_Stated problem_
Give the data again exactly, from its opening line through the line in which "lone(mb, 'broken_post', M['dsteel'], (c.x,c.y,z0), lab, 'post')" appears.

_Data excerpt_

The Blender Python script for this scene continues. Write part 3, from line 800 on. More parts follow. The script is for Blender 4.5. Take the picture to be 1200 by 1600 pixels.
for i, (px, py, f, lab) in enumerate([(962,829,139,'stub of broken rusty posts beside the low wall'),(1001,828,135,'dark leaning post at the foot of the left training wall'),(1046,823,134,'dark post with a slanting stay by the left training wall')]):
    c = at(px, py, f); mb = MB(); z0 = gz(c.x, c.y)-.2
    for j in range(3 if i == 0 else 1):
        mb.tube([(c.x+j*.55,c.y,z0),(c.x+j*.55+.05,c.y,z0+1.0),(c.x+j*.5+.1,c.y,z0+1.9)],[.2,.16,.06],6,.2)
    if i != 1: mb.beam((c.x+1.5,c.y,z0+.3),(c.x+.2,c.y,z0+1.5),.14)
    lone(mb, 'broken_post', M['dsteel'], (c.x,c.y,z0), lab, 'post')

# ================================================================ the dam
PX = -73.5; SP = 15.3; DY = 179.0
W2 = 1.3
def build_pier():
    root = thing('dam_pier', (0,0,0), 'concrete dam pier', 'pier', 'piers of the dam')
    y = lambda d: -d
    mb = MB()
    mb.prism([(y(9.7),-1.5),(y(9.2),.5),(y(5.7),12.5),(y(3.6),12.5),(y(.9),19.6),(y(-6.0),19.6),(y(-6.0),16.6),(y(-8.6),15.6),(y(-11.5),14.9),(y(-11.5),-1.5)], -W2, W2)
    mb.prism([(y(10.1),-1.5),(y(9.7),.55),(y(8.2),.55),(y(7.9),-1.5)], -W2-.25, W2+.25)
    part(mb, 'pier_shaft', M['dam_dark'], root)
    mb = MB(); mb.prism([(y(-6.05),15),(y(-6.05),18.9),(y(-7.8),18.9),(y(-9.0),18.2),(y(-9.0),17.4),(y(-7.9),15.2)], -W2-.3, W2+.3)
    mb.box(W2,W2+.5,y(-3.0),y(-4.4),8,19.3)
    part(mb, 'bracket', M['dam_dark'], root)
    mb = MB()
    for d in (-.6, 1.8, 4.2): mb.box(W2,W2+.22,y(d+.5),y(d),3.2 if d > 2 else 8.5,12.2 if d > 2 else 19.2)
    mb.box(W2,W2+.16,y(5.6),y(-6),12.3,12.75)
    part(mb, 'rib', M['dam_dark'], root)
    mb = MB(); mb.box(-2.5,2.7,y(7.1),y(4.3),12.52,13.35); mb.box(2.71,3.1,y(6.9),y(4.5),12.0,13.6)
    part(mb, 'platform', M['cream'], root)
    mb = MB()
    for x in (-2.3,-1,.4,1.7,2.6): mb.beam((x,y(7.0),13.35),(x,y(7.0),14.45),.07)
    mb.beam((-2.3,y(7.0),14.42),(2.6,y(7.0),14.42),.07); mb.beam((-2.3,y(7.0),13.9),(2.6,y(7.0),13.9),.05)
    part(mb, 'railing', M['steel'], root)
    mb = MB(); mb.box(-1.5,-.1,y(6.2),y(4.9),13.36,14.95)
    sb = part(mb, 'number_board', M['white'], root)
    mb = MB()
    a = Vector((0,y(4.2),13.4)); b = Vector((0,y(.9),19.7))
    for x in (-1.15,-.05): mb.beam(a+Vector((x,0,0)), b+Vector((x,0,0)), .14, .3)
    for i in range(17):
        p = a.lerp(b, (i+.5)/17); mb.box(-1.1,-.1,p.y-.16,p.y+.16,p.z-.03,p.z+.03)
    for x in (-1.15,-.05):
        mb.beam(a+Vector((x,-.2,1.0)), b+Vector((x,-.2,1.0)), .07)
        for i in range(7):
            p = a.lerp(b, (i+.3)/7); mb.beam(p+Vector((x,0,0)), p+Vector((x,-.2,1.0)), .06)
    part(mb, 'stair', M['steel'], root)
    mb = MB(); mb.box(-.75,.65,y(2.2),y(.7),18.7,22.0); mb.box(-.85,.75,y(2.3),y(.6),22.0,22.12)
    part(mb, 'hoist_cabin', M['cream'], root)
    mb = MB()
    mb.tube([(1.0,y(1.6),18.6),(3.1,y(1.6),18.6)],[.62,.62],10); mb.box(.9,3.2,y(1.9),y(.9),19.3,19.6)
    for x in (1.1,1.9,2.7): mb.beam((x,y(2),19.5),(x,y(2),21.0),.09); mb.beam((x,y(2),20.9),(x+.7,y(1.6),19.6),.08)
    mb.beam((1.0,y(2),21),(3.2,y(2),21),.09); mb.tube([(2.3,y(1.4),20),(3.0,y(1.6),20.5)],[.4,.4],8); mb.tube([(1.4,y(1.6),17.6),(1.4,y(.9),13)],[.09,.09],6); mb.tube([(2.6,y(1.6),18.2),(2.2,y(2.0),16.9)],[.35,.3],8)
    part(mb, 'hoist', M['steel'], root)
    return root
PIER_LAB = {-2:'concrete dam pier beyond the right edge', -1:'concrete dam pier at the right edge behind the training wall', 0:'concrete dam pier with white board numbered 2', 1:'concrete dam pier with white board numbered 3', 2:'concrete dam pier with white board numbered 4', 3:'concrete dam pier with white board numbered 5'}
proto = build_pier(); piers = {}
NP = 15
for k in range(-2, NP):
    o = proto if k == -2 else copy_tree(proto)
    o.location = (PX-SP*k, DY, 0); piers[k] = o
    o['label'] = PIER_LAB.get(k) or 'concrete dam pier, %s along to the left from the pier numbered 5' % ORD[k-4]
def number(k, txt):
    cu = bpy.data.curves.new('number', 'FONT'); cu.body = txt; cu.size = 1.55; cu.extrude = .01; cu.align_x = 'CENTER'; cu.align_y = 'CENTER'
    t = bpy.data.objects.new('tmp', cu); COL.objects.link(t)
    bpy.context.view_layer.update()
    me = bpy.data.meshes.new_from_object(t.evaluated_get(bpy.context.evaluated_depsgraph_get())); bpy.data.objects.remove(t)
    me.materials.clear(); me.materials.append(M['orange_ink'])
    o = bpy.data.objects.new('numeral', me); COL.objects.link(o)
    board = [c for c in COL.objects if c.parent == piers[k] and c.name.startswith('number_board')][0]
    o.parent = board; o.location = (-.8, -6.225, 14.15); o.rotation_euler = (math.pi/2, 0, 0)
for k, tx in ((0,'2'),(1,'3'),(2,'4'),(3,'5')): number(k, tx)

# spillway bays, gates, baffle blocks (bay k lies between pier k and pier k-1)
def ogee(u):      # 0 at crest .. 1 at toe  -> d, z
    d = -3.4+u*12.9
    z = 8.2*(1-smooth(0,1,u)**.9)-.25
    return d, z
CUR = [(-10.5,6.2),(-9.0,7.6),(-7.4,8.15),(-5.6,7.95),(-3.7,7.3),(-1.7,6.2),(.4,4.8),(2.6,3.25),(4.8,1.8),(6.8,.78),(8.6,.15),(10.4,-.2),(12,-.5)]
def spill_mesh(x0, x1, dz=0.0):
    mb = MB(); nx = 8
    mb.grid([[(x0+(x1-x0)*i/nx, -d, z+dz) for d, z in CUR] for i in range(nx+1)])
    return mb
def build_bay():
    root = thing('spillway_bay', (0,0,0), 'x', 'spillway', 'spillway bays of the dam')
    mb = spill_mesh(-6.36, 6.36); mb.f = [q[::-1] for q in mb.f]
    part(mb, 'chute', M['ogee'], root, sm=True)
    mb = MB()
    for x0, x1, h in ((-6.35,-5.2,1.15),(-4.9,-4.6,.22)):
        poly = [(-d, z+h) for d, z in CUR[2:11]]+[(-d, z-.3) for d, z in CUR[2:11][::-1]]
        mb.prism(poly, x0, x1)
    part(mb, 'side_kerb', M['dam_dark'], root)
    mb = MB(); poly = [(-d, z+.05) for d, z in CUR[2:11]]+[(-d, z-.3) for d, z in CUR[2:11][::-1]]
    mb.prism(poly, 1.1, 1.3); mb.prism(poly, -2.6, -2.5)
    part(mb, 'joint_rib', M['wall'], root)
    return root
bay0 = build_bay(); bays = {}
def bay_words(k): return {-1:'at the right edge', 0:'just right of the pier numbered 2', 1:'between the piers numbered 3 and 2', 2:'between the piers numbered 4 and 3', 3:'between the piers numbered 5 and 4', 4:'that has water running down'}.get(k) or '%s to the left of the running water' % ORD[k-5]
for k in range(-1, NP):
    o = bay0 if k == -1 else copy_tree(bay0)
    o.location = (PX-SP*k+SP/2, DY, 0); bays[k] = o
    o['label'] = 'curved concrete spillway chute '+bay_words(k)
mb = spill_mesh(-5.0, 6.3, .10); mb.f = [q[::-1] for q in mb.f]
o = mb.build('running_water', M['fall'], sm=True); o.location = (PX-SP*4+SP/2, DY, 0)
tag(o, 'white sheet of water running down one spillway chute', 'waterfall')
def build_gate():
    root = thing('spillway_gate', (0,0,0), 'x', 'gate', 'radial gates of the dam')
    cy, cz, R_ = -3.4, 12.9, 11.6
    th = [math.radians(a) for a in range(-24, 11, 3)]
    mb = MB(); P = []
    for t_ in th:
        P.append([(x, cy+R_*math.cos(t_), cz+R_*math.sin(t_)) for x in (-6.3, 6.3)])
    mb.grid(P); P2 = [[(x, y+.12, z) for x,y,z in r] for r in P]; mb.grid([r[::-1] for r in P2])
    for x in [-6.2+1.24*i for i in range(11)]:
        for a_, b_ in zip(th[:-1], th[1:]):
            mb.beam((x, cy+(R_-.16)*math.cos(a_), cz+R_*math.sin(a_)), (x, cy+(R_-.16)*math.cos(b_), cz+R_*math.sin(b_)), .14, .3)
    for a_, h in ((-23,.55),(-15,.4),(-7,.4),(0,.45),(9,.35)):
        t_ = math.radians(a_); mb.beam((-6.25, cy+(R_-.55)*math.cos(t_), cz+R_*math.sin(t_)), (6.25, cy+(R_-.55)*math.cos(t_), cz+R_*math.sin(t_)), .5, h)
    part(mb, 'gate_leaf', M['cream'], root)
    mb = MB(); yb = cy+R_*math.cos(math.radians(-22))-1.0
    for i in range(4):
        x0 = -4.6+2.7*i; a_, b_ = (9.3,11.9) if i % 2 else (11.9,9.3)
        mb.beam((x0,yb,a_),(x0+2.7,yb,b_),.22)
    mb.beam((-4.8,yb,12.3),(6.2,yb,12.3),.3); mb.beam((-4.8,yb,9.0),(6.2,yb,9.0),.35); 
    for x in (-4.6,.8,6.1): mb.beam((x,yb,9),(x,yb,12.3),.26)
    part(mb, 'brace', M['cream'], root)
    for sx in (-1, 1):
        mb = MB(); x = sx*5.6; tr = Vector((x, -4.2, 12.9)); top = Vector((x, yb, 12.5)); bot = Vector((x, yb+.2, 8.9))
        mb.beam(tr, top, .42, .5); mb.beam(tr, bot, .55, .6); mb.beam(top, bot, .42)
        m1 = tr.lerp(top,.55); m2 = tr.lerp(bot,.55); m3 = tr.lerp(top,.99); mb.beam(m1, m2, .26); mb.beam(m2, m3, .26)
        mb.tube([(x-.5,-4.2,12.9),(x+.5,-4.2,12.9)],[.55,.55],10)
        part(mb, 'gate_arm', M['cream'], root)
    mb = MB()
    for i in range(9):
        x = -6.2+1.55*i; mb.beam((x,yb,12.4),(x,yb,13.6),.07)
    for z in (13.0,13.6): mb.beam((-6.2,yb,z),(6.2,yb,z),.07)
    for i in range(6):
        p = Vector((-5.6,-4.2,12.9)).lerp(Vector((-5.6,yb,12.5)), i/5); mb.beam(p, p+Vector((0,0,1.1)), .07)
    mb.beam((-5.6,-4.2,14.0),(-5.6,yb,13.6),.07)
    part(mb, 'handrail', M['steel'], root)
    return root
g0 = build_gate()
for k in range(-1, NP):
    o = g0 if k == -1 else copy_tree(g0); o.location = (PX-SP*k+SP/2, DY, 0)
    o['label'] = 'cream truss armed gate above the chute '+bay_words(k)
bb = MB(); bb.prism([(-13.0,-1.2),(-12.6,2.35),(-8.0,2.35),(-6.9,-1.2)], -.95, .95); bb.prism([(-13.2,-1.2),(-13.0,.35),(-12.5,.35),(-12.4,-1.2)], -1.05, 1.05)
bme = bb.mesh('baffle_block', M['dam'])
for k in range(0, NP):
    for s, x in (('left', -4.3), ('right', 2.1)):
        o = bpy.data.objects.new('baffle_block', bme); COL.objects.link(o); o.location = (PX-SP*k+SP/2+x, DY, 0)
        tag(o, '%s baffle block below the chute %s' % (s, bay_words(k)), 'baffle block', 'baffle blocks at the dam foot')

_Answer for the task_
The Blender Python script for this scene continues. Write part 3, from line 800 on. More parts follow. The script is for Blender 4.5. Take the picture to be 1200 by 1600 pixels.
for i, (px, py, f, lab) in enumerate([(962,829,139,'stub of broken rusty posts beside the low wall'),(1001,828,135,'dark leaning post at the foot of the left training wall'),(1046,823,134,'dark post with a slanting stay by the left training wall')]):
    c = at(px, py, f); mb = MB(); z0 = gz(c.x, c.y)-.2
    for j in range(3 if i == 0 else 1):
        mb.tube([(c.x+j*.55,c.y,z0),(c.x+j*.55+.05,c.y,z0+1.0),(c.x+j*.5+.1,c.y,z0+1.9)],[.2,.16,.06],6,.2)
    if i != 1: mb.beam((c.x+1.5,c.y,z0+.3),(c.x+.2,c.y,z0+1.5),.14)
    lone(mb, 'broken_post', M['dsteel'], (c.x,c.y,z0), lab, 'post')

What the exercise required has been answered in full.